I posted this over at Slushpile originally…


Scott and I have been discussing the Mike Daisey fiasco and something stuck out for me during his This American Life interview and, more important, in the reactions by various tech visionaries at various online outlets. “He’s a liar,” they said. “He’s a fraud.”

“Me made us care about something that wasn’t true.”

While I will never defend Daisey and his ridiculously overblown stories (I cover Foxconn at TechCrunch) I would like to point out that, in a way, Daisey is not in the wrong or, more correctly, the industry that produced him, mainly the literary establishment, created him and his ilk out of the necessity for endless amusement.

Scott and I have been constantly amazed by the “gets” many writers grab in the course of their research. Many notable non-fiction books, articles, and even “monologues” and memoir seem far too fanciful to be true. Aside from drop-dead realists like Poe Ballantine and Caroline Knapp, much longer form work is embellished for effect. You can’t just have a herion addiction, you have to hit rock bottom in the basement of an opium den in burnt-out Tehran. You can’t love a man or woman and have kids. You have to have the greatest love of all and wrap the relationship in purple prose. You can’t get your fillings done. You have do do it without Novocain at a doctor who specializes in folks in rehab.

The modern publishing industry needs the sensational. A book doesn’t pop if it tells a story plain. It pops if there is blood, guts, and glory. If it bleeds it leads, they said in newspapering, and in a market saturated with absolute drivel thanks to million dollar Kardashian contracts, it had better bleed through the cover and onto the carpet.

You can’t just write anymore. You have write to please the jaded editor. You have to write to please the packager who is looking for the next Hunger Games. You have to write for an audience that is so distracted that even clicking the iBooks icon on their iPad is a chore. After all, Angry Birds awaits!

That is not to say a good, true story can’t be gripping. What I’m saying is that in the quest towards blockbusterdom the author will embellish. She will add blood and guts and heart-wrenching lies. She will improve upon the truth just a hair – and then just a hair more. How else can she get through the transom, past the slushpile? If the first line doesn’t feature broken teeth – literally, in many cases – it just doesn’t register.

This is what the publishing industry has given us: the impetus to lie. Not all of us do it but many of the so-called successes are fabulists, James Frey being the least of them. Daisey was just doing what the market demanded. He was augmenting the truth.

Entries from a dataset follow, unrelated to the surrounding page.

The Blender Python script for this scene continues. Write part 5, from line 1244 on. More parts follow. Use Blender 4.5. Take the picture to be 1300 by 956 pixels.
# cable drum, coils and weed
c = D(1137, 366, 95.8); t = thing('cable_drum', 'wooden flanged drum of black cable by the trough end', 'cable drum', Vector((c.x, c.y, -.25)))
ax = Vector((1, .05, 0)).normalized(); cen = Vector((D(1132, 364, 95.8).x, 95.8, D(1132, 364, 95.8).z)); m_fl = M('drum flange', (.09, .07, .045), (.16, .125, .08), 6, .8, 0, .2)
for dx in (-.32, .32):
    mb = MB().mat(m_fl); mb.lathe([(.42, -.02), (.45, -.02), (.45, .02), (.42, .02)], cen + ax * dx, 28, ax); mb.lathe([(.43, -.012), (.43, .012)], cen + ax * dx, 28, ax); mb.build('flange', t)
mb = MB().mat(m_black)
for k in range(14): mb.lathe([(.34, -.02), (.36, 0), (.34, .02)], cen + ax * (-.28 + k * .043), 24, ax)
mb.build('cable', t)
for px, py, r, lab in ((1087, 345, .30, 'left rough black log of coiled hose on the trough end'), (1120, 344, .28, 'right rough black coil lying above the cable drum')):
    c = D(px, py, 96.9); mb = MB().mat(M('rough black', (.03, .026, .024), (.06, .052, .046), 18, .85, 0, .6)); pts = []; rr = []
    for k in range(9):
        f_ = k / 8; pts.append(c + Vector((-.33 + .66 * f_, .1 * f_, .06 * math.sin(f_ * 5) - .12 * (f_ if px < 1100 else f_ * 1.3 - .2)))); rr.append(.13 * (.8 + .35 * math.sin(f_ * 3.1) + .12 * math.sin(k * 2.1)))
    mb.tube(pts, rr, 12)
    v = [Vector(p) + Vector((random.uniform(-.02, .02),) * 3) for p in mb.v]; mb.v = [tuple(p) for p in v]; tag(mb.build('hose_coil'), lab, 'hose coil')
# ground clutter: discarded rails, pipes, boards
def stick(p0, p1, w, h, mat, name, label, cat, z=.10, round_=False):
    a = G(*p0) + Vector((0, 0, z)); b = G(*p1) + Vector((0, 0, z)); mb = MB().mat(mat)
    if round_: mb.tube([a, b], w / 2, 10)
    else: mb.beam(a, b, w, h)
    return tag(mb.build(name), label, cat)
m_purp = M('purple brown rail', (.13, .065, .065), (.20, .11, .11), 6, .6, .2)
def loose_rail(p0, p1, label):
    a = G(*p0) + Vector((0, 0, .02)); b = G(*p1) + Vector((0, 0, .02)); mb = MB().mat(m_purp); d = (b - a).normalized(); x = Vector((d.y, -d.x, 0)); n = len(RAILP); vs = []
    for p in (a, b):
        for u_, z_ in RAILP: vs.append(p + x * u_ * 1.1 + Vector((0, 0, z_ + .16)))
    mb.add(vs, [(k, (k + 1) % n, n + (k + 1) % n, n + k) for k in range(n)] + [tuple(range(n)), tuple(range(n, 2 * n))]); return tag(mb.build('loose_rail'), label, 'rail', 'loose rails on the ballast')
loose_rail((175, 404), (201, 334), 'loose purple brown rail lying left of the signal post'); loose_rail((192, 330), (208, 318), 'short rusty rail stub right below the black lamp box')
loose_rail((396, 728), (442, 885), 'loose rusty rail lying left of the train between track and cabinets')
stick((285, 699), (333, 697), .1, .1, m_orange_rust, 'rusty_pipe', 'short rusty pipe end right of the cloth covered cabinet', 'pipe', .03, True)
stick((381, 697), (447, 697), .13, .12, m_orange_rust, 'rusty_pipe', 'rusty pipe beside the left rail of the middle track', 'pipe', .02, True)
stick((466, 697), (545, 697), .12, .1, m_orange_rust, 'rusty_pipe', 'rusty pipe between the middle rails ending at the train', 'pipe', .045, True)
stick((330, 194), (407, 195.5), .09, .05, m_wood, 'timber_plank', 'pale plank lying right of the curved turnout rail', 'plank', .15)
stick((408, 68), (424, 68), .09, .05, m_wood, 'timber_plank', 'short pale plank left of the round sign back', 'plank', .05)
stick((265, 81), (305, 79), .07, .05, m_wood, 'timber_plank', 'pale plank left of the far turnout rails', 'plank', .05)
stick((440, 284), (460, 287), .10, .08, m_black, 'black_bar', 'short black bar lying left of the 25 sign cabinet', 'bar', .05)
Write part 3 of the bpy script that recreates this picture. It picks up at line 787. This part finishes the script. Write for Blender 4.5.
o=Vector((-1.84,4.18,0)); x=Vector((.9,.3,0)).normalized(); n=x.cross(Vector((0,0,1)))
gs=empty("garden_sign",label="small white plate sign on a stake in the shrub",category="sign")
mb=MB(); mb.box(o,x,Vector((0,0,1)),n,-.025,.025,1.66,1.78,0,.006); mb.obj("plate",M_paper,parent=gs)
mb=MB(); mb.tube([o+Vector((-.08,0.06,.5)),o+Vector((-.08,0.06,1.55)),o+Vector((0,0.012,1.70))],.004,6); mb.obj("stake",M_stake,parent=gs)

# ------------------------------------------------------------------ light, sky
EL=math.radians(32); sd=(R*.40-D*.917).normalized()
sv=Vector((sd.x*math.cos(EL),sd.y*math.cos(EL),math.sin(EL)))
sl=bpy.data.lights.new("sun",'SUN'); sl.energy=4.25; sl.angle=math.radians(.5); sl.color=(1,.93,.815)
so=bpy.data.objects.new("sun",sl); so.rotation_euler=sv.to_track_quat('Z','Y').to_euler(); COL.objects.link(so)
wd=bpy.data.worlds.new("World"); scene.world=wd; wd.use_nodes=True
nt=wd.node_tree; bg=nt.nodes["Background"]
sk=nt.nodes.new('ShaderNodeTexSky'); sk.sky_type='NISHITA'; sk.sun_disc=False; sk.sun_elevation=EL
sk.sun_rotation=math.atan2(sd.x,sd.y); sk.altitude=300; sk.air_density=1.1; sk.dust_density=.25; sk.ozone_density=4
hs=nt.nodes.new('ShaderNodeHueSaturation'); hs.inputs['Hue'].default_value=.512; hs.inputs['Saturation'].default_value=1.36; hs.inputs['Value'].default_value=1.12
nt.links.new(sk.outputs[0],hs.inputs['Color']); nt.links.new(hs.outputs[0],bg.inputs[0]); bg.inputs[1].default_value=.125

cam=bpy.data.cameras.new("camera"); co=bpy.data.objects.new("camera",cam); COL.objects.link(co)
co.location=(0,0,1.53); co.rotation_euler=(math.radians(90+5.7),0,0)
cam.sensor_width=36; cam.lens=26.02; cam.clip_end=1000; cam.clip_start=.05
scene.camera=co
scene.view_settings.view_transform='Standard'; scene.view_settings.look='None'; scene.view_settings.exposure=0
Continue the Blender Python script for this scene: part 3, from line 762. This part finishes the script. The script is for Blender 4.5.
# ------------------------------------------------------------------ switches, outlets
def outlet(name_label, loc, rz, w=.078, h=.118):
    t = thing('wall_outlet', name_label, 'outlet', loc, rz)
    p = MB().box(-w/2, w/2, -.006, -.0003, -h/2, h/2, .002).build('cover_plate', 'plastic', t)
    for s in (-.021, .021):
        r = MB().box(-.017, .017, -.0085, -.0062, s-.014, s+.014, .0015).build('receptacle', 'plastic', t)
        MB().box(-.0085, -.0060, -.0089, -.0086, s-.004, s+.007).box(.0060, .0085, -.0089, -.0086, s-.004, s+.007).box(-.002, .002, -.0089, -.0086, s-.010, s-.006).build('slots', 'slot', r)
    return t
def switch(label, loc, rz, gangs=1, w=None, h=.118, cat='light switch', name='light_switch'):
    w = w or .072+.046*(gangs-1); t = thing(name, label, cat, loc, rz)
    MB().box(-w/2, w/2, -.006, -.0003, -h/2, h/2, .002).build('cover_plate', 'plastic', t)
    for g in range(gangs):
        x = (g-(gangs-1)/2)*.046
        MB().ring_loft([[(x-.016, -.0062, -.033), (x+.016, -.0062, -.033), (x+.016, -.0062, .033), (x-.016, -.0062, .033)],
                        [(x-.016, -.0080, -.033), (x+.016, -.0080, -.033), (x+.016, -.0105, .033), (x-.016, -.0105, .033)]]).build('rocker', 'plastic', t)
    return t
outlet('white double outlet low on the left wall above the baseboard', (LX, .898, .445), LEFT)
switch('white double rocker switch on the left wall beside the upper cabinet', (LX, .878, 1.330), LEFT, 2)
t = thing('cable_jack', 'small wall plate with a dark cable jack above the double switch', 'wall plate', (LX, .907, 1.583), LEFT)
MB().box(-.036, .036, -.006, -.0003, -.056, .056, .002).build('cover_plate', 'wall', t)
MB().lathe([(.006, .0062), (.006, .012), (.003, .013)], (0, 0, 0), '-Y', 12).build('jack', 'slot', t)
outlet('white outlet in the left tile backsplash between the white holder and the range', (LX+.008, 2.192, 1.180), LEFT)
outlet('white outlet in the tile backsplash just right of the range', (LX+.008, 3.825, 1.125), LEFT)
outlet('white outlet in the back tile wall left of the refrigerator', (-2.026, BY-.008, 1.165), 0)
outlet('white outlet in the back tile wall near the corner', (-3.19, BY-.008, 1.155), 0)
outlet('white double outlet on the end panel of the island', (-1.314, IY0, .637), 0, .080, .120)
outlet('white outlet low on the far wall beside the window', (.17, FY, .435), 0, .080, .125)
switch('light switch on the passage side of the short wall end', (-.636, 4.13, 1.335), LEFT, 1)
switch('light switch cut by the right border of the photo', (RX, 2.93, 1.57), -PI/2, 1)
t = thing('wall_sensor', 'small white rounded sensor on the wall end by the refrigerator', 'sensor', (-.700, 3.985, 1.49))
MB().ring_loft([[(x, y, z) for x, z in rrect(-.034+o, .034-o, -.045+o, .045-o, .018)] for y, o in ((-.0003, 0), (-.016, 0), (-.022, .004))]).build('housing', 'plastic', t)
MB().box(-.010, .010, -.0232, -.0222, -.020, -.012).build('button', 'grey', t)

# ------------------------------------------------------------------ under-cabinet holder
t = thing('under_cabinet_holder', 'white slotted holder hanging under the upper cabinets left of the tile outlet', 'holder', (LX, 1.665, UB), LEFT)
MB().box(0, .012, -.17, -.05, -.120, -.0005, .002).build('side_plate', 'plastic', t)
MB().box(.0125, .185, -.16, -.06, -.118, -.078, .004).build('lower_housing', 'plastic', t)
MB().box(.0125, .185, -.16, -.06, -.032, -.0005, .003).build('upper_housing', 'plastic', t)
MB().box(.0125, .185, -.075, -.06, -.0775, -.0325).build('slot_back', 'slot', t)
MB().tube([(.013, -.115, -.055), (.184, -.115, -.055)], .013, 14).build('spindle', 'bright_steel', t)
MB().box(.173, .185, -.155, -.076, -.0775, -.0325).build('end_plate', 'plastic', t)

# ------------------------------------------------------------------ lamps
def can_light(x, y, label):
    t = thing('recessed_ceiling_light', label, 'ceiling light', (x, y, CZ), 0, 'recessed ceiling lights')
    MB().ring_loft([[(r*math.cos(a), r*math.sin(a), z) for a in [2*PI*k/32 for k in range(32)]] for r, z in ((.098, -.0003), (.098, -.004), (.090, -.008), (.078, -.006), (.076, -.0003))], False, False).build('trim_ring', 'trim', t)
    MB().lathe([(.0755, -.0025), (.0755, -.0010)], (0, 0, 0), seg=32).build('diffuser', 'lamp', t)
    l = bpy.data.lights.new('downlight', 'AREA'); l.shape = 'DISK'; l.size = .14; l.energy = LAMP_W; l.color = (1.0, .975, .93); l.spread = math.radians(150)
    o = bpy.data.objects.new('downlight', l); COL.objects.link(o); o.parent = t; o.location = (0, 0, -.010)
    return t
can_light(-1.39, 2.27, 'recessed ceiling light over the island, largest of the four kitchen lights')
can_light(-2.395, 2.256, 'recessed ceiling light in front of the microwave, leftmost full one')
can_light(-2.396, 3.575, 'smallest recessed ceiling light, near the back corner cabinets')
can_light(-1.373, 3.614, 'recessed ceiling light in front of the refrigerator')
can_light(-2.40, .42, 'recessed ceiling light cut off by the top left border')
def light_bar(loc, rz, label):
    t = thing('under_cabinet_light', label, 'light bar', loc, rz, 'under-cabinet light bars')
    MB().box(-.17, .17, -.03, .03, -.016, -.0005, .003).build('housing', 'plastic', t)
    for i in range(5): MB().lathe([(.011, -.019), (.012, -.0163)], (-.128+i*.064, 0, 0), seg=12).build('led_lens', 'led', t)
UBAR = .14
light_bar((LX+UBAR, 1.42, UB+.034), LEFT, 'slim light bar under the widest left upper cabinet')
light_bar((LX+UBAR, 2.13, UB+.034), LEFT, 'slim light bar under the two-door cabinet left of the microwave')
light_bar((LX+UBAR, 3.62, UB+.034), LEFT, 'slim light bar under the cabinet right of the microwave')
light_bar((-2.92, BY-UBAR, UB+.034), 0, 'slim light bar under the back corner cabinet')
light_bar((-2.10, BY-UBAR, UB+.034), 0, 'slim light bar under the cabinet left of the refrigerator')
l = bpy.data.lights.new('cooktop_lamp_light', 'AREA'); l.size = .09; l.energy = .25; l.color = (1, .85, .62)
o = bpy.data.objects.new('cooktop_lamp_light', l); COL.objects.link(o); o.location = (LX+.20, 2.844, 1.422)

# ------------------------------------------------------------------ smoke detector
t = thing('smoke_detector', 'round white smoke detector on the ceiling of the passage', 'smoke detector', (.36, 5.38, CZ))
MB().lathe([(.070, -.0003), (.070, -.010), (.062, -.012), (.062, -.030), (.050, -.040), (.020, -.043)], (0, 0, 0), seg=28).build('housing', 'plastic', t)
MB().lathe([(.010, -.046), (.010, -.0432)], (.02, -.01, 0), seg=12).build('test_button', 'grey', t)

So as we wonder if the memoirist’s hot nights spent with rockstars are real and if all those amazing feats of derring-do by Seal Team Six and others are accurate, just remember: the publishing industry doesn’t require them them to be accurate. A formal retraction after the fact usually suffices and only the author his harmed. What the modern publishing industry does require is blood and guts and glory, and fabulists and truth-tellers alike can supply it in scads. Sadly, it’s often the fabulists who get the contract.